Saved entries:
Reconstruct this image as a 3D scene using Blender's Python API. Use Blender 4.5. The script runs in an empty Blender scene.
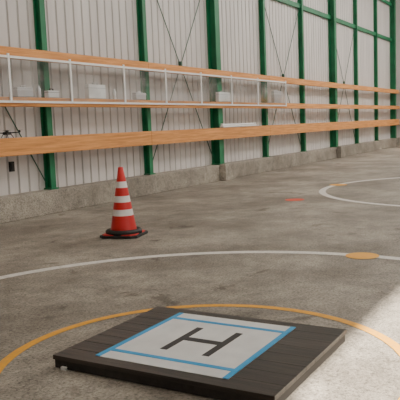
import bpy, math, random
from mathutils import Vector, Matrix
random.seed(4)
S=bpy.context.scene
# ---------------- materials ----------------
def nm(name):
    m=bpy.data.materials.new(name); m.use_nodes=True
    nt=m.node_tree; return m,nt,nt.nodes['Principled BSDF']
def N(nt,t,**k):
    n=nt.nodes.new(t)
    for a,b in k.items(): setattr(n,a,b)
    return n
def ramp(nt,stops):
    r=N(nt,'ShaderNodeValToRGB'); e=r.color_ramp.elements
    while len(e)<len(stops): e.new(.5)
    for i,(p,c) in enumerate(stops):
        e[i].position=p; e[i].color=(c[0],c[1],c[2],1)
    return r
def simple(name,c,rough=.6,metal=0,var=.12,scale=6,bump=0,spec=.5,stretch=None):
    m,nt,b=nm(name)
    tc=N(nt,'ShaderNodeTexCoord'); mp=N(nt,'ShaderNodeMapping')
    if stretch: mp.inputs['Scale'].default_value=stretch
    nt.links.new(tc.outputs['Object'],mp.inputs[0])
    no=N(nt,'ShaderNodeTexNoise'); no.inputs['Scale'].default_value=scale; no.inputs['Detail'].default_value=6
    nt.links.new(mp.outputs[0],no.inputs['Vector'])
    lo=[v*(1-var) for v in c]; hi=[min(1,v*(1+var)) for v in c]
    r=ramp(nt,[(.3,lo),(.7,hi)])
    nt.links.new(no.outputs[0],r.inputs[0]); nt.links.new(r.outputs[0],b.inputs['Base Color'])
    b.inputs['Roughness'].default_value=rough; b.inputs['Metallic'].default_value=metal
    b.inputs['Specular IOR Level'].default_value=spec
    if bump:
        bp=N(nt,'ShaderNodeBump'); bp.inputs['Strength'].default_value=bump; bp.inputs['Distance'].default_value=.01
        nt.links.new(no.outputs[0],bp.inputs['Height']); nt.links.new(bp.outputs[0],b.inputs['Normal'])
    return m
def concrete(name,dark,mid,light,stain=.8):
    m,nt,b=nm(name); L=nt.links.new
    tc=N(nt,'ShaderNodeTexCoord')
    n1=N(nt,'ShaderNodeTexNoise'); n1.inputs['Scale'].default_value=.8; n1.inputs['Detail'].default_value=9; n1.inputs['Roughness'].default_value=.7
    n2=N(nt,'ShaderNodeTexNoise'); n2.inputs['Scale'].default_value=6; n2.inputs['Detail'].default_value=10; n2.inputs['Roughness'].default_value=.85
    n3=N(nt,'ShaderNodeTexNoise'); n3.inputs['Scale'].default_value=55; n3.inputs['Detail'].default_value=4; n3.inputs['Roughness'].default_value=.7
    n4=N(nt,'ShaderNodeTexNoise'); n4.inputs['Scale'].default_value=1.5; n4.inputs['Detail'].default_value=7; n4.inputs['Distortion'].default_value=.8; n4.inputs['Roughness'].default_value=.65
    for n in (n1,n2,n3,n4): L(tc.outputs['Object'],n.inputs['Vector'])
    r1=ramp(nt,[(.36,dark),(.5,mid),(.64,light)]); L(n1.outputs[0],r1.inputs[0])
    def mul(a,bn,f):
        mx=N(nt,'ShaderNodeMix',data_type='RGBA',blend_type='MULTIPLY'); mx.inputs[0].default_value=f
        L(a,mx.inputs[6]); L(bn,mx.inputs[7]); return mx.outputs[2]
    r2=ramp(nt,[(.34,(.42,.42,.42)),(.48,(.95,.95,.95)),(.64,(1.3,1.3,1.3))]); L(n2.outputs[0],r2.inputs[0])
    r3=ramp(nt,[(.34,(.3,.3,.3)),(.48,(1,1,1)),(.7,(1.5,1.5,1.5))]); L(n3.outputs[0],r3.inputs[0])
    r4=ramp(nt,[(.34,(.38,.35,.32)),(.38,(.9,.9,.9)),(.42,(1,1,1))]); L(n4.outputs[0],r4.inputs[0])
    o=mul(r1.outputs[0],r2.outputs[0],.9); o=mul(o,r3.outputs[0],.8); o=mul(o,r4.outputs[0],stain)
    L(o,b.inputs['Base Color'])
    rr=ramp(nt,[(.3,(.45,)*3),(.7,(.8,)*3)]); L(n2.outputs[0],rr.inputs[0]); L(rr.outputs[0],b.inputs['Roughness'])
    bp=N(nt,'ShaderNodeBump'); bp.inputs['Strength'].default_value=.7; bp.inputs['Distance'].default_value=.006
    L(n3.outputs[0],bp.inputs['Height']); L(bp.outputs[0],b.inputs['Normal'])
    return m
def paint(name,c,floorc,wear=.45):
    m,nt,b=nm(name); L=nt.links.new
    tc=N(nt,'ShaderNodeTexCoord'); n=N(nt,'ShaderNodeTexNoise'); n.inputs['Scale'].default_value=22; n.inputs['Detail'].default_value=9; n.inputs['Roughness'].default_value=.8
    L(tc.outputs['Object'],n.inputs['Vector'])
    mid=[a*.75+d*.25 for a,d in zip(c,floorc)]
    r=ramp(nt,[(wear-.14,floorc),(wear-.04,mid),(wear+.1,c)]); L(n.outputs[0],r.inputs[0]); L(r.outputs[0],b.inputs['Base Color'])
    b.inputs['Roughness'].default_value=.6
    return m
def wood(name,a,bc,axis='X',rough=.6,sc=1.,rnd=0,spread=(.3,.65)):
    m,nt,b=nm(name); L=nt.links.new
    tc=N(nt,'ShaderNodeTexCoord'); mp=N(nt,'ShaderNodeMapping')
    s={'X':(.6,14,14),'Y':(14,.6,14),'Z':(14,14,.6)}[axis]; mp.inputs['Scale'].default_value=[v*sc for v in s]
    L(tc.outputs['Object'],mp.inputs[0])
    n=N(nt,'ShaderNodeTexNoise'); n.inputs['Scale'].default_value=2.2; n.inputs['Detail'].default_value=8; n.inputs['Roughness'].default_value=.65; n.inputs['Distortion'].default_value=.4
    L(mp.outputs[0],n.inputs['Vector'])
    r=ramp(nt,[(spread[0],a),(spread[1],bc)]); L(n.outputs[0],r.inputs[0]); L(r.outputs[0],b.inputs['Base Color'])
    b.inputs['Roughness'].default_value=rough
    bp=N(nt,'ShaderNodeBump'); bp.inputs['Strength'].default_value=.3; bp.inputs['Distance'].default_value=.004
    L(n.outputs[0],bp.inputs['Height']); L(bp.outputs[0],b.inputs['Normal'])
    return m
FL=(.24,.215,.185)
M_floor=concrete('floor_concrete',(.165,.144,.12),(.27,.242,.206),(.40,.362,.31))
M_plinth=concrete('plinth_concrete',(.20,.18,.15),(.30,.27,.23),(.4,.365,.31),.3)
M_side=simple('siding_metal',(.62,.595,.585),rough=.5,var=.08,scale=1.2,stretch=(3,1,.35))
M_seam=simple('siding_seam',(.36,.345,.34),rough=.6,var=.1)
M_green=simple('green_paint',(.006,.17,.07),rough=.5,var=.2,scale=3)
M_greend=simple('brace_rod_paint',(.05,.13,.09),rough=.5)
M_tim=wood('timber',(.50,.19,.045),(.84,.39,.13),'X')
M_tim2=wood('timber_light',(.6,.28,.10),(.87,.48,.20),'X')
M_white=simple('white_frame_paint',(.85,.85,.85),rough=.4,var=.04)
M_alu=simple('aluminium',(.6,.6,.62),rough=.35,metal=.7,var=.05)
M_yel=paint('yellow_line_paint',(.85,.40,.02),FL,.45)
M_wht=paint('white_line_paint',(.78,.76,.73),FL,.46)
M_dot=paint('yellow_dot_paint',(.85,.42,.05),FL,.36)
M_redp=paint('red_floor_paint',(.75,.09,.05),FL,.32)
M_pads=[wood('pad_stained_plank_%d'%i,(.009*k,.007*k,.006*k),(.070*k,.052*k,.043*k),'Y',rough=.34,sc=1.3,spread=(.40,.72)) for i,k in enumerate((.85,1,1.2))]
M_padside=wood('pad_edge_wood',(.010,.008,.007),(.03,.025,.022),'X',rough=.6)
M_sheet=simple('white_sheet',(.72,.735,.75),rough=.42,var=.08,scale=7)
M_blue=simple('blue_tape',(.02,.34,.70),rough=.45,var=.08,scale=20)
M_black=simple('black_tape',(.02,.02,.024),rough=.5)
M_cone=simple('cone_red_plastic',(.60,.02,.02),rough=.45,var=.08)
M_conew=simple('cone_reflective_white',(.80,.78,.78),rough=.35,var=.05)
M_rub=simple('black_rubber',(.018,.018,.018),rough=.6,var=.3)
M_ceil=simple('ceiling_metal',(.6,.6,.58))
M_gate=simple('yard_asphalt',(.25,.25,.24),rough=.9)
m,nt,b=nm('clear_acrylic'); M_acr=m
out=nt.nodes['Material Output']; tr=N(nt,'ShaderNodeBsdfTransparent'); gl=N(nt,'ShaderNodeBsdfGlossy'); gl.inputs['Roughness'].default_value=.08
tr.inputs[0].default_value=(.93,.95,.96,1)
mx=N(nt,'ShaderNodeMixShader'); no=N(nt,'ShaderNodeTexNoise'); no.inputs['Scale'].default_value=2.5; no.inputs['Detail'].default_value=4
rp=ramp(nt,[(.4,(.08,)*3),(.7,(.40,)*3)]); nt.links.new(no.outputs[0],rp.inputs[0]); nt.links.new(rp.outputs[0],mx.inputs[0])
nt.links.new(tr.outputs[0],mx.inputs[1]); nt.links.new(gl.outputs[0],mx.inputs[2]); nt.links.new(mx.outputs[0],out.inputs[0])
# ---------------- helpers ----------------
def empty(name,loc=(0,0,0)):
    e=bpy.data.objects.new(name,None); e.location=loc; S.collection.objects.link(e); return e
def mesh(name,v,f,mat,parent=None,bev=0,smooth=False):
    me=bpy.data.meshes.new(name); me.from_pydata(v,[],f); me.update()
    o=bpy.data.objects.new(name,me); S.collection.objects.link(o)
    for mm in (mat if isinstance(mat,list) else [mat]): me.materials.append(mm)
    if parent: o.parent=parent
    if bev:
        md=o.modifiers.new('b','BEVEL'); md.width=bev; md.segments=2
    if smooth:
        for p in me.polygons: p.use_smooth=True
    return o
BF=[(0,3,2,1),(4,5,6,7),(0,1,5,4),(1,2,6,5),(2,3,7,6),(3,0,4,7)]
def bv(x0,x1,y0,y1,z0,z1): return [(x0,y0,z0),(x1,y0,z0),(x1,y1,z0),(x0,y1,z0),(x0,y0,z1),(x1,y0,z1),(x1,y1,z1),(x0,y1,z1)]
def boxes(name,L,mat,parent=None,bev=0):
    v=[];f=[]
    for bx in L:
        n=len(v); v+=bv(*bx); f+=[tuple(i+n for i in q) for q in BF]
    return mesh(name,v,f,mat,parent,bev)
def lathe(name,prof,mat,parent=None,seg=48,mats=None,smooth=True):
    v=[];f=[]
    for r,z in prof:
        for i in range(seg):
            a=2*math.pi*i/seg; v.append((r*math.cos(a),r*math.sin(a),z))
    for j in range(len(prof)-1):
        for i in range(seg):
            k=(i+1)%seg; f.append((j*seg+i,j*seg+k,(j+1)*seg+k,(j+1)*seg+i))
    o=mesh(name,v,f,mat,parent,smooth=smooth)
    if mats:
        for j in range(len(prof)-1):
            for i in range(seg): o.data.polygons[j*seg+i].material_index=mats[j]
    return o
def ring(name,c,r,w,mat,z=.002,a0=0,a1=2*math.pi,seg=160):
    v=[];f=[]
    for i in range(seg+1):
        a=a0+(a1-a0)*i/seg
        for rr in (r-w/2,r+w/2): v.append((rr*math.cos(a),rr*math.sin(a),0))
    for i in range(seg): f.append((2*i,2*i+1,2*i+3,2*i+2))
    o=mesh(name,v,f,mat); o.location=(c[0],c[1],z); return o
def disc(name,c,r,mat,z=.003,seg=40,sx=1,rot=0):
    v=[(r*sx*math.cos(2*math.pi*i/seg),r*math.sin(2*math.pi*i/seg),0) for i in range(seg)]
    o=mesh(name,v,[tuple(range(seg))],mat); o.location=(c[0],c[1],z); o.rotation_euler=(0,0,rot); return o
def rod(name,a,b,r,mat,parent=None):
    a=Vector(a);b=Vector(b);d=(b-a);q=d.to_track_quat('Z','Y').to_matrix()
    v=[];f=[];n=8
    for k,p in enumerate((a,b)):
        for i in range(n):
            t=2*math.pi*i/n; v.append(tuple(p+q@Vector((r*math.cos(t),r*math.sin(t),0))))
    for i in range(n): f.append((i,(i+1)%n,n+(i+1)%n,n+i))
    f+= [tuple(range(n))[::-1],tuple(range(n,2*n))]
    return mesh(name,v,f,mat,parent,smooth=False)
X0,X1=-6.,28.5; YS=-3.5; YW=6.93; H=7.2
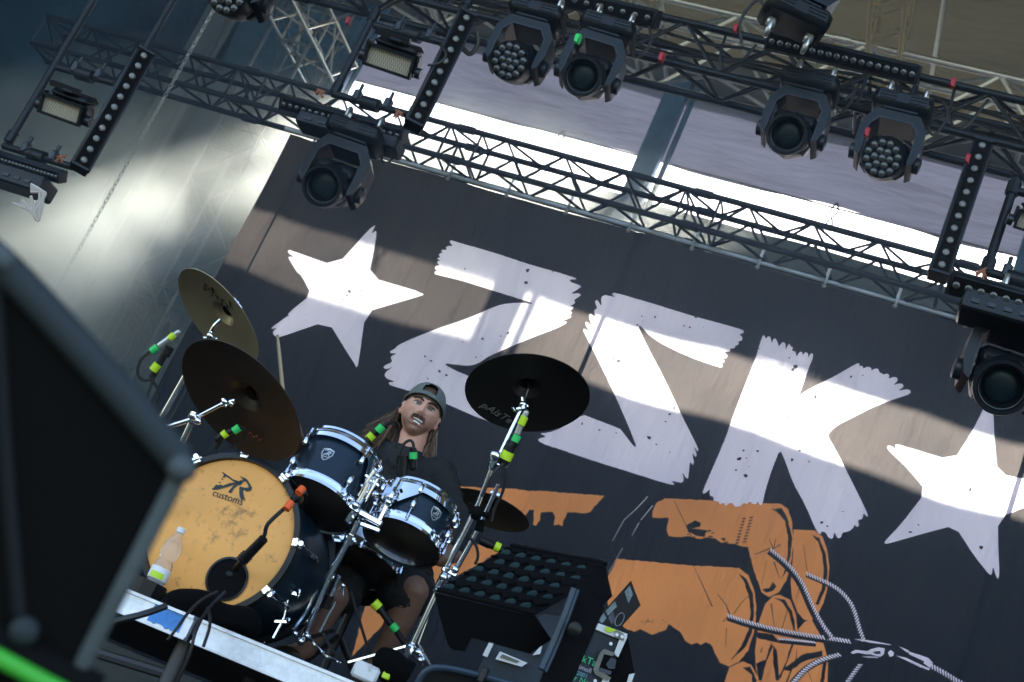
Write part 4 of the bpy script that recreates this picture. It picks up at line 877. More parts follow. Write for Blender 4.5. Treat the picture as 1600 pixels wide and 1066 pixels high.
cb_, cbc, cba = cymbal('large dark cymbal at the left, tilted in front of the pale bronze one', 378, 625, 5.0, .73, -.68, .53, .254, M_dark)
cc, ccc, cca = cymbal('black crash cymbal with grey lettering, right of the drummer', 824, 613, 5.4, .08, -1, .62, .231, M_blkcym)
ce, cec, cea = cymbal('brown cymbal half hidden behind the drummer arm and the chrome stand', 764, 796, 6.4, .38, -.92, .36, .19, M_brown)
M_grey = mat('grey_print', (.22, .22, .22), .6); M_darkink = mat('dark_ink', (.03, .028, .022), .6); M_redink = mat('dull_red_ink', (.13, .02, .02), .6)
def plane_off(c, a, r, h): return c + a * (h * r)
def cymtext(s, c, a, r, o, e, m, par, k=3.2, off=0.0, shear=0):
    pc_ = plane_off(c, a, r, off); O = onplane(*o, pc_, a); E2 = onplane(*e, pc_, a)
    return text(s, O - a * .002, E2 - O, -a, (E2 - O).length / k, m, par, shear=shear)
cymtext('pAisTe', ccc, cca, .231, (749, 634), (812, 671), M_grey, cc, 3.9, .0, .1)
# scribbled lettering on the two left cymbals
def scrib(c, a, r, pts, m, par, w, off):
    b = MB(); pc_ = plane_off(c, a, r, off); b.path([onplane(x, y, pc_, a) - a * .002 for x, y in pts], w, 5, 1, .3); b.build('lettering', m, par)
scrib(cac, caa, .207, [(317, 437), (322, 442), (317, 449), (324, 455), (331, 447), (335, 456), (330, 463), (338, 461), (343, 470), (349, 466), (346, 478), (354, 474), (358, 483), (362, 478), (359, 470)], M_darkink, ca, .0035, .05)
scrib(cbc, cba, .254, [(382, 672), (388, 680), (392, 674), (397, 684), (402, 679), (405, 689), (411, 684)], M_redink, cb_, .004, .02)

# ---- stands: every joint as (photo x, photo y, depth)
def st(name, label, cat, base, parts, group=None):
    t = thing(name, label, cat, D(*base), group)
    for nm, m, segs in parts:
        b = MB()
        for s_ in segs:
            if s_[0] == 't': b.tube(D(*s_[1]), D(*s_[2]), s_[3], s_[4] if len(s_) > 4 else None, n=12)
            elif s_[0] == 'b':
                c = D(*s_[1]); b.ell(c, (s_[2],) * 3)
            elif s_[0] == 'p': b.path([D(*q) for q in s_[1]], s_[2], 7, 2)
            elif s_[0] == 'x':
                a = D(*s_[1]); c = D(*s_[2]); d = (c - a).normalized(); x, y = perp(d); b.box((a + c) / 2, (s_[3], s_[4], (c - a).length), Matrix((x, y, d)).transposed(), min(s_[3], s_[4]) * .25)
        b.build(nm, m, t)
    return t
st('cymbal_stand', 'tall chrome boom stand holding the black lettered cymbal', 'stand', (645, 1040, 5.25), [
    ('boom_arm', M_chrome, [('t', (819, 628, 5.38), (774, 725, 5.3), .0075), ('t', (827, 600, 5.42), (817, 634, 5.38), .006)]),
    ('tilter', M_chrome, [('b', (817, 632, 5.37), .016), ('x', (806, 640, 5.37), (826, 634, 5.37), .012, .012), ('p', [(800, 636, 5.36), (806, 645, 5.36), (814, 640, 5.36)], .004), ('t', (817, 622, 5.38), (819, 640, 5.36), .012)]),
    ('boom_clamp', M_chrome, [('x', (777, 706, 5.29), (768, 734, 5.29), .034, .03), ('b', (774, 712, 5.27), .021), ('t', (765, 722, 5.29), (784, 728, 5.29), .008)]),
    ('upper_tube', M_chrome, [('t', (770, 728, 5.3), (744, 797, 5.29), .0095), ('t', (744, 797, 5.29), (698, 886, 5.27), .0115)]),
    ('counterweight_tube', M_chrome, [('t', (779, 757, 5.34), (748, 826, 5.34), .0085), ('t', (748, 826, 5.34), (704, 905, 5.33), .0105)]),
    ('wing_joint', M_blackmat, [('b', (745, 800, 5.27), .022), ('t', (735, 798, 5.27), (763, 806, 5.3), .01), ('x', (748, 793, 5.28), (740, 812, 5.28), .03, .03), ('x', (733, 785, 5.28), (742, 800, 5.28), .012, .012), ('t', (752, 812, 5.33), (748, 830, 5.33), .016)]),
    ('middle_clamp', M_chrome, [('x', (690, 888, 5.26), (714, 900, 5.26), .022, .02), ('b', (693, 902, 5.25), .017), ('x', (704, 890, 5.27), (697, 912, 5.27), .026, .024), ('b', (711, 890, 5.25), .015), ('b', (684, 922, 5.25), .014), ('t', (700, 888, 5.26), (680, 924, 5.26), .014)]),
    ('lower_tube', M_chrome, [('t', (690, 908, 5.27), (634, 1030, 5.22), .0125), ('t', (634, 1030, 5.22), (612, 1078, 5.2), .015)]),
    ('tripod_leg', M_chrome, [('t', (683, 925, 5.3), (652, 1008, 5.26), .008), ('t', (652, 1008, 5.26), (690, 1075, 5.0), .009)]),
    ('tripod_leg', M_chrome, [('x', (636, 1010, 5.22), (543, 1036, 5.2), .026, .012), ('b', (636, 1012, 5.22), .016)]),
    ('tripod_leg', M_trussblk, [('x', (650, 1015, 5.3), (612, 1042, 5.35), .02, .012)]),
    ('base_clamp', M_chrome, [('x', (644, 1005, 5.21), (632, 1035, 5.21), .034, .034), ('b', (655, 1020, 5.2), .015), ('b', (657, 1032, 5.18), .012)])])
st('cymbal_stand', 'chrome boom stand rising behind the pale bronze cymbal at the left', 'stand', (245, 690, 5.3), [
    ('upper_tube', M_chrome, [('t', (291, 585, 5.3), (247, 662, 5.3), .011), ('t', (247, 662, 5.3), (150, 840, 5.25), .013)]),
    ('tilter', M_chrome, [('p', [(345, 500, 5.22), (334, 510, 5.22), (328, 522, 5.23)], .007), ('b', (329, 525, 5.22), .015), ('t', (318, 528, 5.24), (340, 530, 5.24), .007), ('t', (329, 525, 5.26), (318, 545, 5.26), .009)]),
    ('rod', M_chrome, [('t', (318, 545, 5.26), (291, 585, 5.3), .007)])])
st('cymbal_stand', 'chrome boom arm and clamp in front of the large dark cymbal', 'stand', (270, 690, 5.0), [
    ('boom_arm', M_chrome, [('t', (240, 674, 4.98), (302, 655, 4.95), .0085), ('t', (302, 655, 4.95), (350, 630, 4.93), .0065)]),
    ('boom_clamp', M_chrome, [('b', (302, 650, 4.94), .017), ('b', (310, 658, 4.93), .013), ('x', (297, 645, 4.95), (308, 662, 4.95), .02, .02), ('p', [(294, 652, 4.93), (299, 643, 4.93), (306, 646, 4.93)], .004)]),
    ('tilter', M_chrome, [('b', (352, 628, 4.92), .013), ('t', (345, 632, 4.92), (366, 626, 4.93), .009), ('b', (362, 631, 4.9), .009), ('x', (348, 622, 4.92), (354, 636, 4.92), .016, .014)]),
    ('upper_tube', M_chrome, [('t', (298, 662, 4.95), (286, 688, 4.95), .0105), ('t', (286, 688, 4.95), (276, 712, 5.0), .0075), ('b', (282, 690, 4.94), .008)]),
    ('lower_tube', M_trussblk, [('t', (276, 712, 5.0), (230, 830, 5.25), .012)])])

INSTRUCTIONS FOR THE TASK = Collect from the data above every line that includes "scene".

RESULT OF THE TASK =
Reconstruct this image as a 3D scene using Blender's Python API. Use Blender 4.5. The script runs in an empty Blender scene.
S=bpy.context.scene